The project, which received one of the largest state grants ever awarded to benefit California Native American tribes, will:

  • Provide 5 megawatts (MW) of solar generation and 15 megawatt hours of long-duration energy storage at the Tribe’s Rolling Hills Casino & Resort in Corning;
  • Enhance energy resiliency by discharging power during emergencies; and
  • Lower fossil fuel use and carbon dioxide emissions.

“California Native American tribes are key partners in the state’s work to address the climate crisis, including the transition to renewable energy,” said Tribal Affairs Secretary Christina Snider-Ashtari, who attended the groundbreaking ceremony today. “Paskenta’s innovative project helps advance the shared goal of scaling up clean energy projects across the state, and supports energy sovereignty and sustainable economic development for the Tribe.”
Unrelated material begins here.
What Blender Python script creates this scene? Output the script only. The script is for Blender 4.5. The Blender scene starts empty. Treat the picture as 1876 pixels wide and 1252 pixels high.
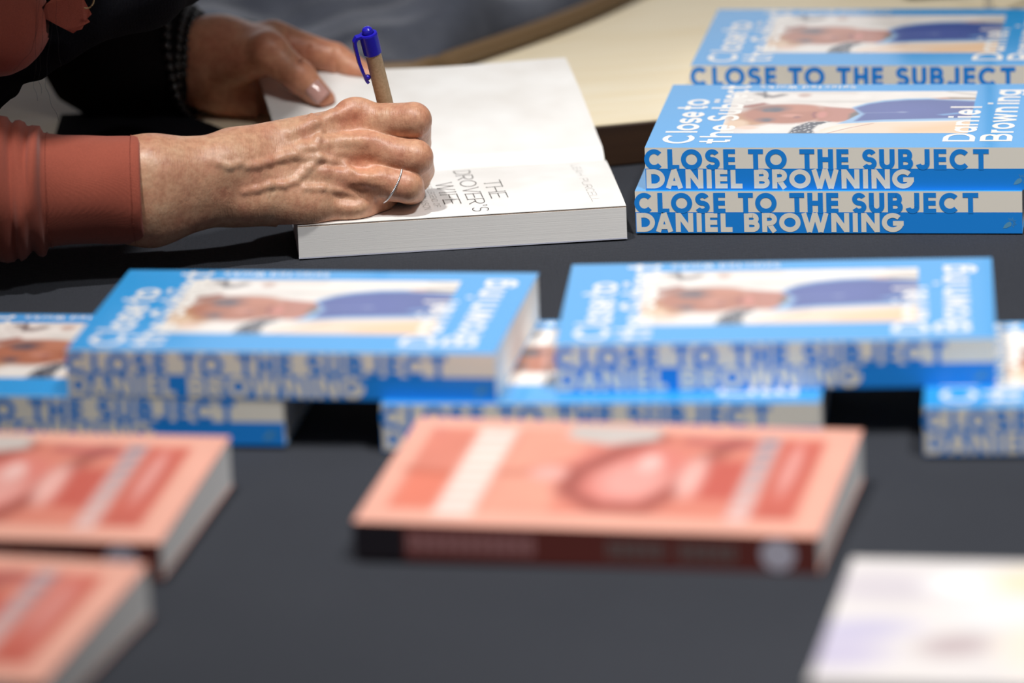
import bpy, bmesh, math, random
import numpy as np
from mathutils import Vector, Matrix
random.seed(4); rng = np.random.default_rng(7)
C = bpy.context.scene.collection
scene = bpy.context.scene

# ------------------------------------------------------------ camera, sky, lights, exposure
CAM_H, PITCH, ROLL, FPX = .879, math.radians(16.97), math.radians(-2.307), 9701.
cd = bpy.data.cameras.new('camera'); cam = bpy.data.objects.new('camera', cd); C.objects.link(cam)
R = Vector((1, 0, 0)); Fw = Vector((0, math.cos(PITCH), -math.sin(PITCH))); U = R.cross(Fw)
ex = math.cos(ROLL)*R + math.sin(ROLL)*U; ey = -math.sin(ROLL)*R + math.cos(ROLL)*U
m = Matrix((ex, ey, -Fw)).transposed().to_4x4(); m.translation = Vector((0, 0, CAM_H))
cam.matrix_world = m
cd.sensor_width = 36; cd.lens = FPX/1876*36
cd.dof.use_dof = True; cd.dof.focus_distance = 3.200; cd.dof.aperture_fstop = cd.lens/54
cd.clip_start = .05; cd.clip_end = 60
scene.camera = cam
vs = scene.view_settings
vs.view_transform = 'Standard'; vs.look = 'None'; vs.gamma = 1; vs.use_curve_mapping = False
vs.exposure = 0.04

world = bpy.data.worlds.new('hall'); scene.world = world; world.use_nodes = True
bg = world.node_tree.nodes['Background']; bg.inputs[0].default_value = (.80, .78, .82, 1); bg.inputs[1].default_value = .075

def area(name, loc, target, size, power, col, sy=None):
    l = bpy.data.lights.new(name, 'AREA'); l.energy = power; l.color = col; l.size = size
    if sy: l.shape = 'RECTANGLE'; l.size_y = sy
    o = bpy.data.objects.new(name, l); C.objects.link(o); o.location = loc
    o.rotation_euler = (Vector(target)-Vector(loc)).to_track_quat('-Z', 'Y').to_euler()
    return o
area('stage_spot', (-.55, 2.42, 2.7), (.1, 3.2, 0), .12, 55, (1, .975, .945))
sp = bpy.data.lights.new('booth_spot', 'SPOT'); sp.energy = 335; sp.color = (1, .985, .965); sp.shadow_soft_size = .20; sp.spot_size = math.radians(26.5); sp.spot_blend = .42
so = bpy.data.objects.new('booth_spot', sp); C.objects.link(so); so.location = (.95, 1.5, 2.9)
so.rotation_euler = (Vector((.40, 2.66, 0))-so.location).to_track_quat('-Z', 'Y').to_euler()
area('wall_wash_fill', (.5, 6.6, 2.5), (.3, 9, 1.3), 1.6, 90, (.95, .97, 1))  # added lamp, brightens the unseen back wall that the glossy covers reflect

def ray(px, py):
    a, b = px-938, py-626
    c, s = math.cos(ROLL), math.sin(ROLL)
    u = a*c+b*s; v = -a*s+b*c
    return Vector((u, FPX*math.cos(PITCH)-v*math.sin(PITCH), -FPX*math.sin(PITCH)-v*math.cos(PITCH)))
def at(px, py, Y):
    d = ray(px, py); return Vector((0, 0, CAM_H))+d*(Y/d.y)
def atz(px, py, z):
    d = ray(px, py); return Vector((0, 0, CAM_H))+d*((z-CAM_H)/d.z)

# ------------------------------------------------------------ helpers
def tag(o, label=None, cat=None, group=None, kind=None):
    if label: o['label'] = label
    if cat: o['category'] = cat
    if group: o['group'] = group
    if kind: o['kind'] = kind
    return o
def empty(name, loc=(0, 0, 0), rz=0):
    o = bpy.data.objects.new(name, None); C.objects.link(o); o.location = loc; o.rotation_euler = (0, 0, rz); o.empty_display_size = .02
    return o
def mesh_obj(name, verts, faces, mats, parent=None, smooth=False, mi=None, attr=None):
    me = bpy.data.meshes.new(name)
    if isinstance(verts, np.ndarray): verts = verts.tolist()
    if isinstance(faces, np.ndarray): faces = faces.tolist()
    me.from_pydata(verts, [], faces)
    for mm in (mats if isinstance(mats, (list, tuple)) else [mats]): me.materials.append(mm)
    if mi is not None: me.polygons.foreach_set('material_index', mi)
    if smooth: me.polygons.foreach_set('use_smooth', [True]*len(me.polygons))
    if attr is not None:
        ca = me.color_attributes.new('paint', 'FLOAT_COLOR', 'POINT')
        ca.data.foreach_set('color', np.asarray(attr, dtype=np.float32).ravel())
    me.update()
    o = bpy.data.objects.new(name, me); C.objects.link(o)
    if parent: o.parent = parent
    return o
def copy_tree(o, parent=None):
    c = o.copy(); C.objects.link(c); c.parent = parent
    for ch in list(o.children): copy_tree(ch, c)
    return c
def s2l(c):
    c = np.asarray(c, float)/255.
    return np.where(c <= .04045, c/12.92, ((c+.055)/1.055)**2.4)
def lin(*c): return tuple(float(x) for x in s2l(c))+(1.,)

def mat(name, col, rough=.5, spec=.5, coat=0, coat_rough=.1, metal=0, sss=0, sheen=0):
    m = bpy.data.materials.new(name); m.use_nodes = True
    b = m.node_tree.nodes['Principled BSDF']
    b.inputs['Base Color'].default_value = col; b.inputs['Roughness'].default_value = rough
    b.inputs['Specular IOR Level'].default_value = spec; b.inputs['Coat Weight'].default_value = coat
    b.inputs['Coat Roughness'].default_value = coat_rough; b.inputs['Metallic'].default_value = metal
    if sss:
        b.inputs['Subsurface Weight'].default_value = sss; b.inputs['Subsurface Radius'].default_value = (1, .35, .2); b.inputs['Subsurface Scale'].default_value = .004
    if sheen: b.inputs['Sheen Weight'].default_value = sheen; b.inputs['Sheen Roughness'].default_value = .5
    return m
class N:
    def __init__(s, m): s.t = m.node_tree; s.b = s.t.nodes['Principled BSDF']
    def n(s, kind, **kw):
        x = s.t.nodes.new(kind)
        for k, v in kw.items():
            if k.startswith('_'): setattr(x, k[1:], v)
            else: x.inputs[k.replace('_', ' ')].default_value = v
        return x
    def l(s, a, b): s.t.links.new(a, b)
    def coord(s, scale=(1, 1, 1), rot=(0, 0, 0)):
        tc = s.n('ShaderNodeTexCoord'); mp = s.n('ShaderNodeMapping'); s.l(tc.outputs['Object'], mp.inputs['Vector'])
        mp.inputs['Scale'].default_value = scale; mp.inputs['Rotation'].default_value = rot; return mp.outputs[0]
    def noise(s, vec, scale, detail=4, rough=.55):
        x = s.n('ShaderNodeTexNoise', Scale=scale, Detail=detail, Roughness=rough); s.l(vec, x.inputs['Vector']); return x.outputs['Fac']
    def ramp(s, fac, stops):
        r = s.n('ShaderNodeValToRGB'); el = r.color_ramp.elements
        while len(el) < len(stops): el.new(.5)
        for e, (p, c) in zip(el, stops): e.position = p; e.color = c
        s.l(fac, r.inputs['Fac']); return r.outputs['Color']
    def mix(s, fac, a, b, mode='MIX'):
        x = s.n('ShaderNodeMix', _data_type='RGBA', _blend_type=mode)
        for i, v in ((0, fac), (6, a), (7, b)):
            if isinstance(v, (int, float, tuple)): x.inputs[i].default_value = v
            else: s.l(v, x.inputs[i])
        return x.outputs[2]
    def bump(s, h, strength=.3, dist=.001, prev=None):
        x = s.n('ShaderNodeBump', Strength=strength, Distance=dist); s.l(h, x.inputs['Height'])
        if prev is not None: s.l(prev, x.inputs['Normal'])
        s.l(x.outputs[0], s.b.inputs['Normal']); return x.outputs[0]

# ------------------------------------------------------------ materials
M = {}
def cloth_mat(name, col, col2, weave=900, rough=.85, sheen=.15, big=6, strength=.5, spec=.25):
    m = mat(name, col, rough, spec, sheen=sheen); n = N(m); v = n.coord()
    f = n.noise(v, big, 3); fine = n.noise(v, weave*1.6, 2)
    c = n.mix(f, col, col2); c2 = n.mix(fine, (.55, .55, .55, 1), (1.5, 1.5, 1.5, 1)); c = n.mix(1., c, c2, 'MULTIPLY')
    n.l(c, n.b.inputs['Base Color'])
    w1 = n.n('ShaderNodeTexWave', Scale=weave/3, Distortion=1.5, _bands_direction='X'); n.l(v, w1.inputs['Vector'])
    w2 = n.n('ShaderNodeTexWave', Scale=weave/3, Distortion=1.5, _bands_direction='Y'); n.l(v, w2.inputs['Vector'])
    a = n.n('ShaderNodeMath', _operation='ADD'); n.l(w1.outputs['Fac'], a.inputs[0]); n.l(w2.outputs['Fac'], a.inputs[1])
    b1 = n.bump(a.outputs[0], strength, .0002); n.bump(fine, .35, .0003, b1)
    return m
M['table_cloth'] = cloth_mat('black_table_cloth', (.023, .026, .034, 1), (.031, .034, .043, 1), 500, .9, .03)
M['rust'] = cloth_mat('rust_shirt_cotton', lin(172, 88, 68), lin(150, 72, 56), 1500, .8, .25, 18, .25)
M['black_knit'] = cloth_mat('black_knit', (.006, .005, .006, 1), (.010, .008, .008, 1), 500, .95, 0, spec=.04)
M['black_cloth'] = cloth_mat('black_cloth', (.006, .006, .008, 1), (.010, .010, .013, 1), 500, .95, 0, spec=.04)
M['slate'] = cloth_mat('slate_padded_cloth', lin(26, 30, 42), lin(108, 113, 126), 700, .42, .1, 16, .2)  # pale and dark mottle stands in for gloss and fold shading
M['tan_trim'] = mat('tan_trim', lin(118, 95, 68), .5)
M['cover_blue'] = mat('cover_blue_gloss', lin(42, 158, 228), .5, .5, .85, .13)
M['spine_blue'] = mat('spine_blue', lin(26, 142, 238), .42, .5, .3, .25)
M['spine_cream'] = mat('spine_cream', lin(246, 240, 227), .5, .4, .2, .3)
M['white_ink'] = mat('white_ink', lin(250, 246, 240), .5, .5, .85, .13)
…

Tribal Affairs Secretary Snider-Ashtari at today’s groundbreaking in Corning 
California’s battery storage fleet is essential to the state’s transition away from fossil fuels. Batteries absorb excess renewable power generated during non-peak times and discharge power when demand peaks, typically in the evening. The state has increased battery storage by 757% in four years – enough to power 6.6 million homes for up to four hours.
Newsom Administration officials join representatives from Paskenta Band of Nomlaki Indians at microgrid groundbreaking

“We are grateful to partner with the CEC and host this grant for this renewable energy project,” said Paskenta Tribal Chairman Andrew “Dru” Alejandre. “Our people have always cared for the land as it has cared for us. We continue to understand our responsibilities as people and will continue to adapt to modern ways for many generations. We are responsible for preserving our environment for future generations. This project will allow us to provide sustainable energy and most importantly increasing energy sovereignty.”

CLEAN ENERGY: California’s large portfolio of clean energy innovations are helping to meet its goals years ahead of schedule.

  • Nearly 60% of California’s electricity comes from clean sources – on track to meet the goal of 100% clean electricity by 2045.
  • California has already built out 35,000 MW of clean electricity capacity for the grid – powering millions of homes.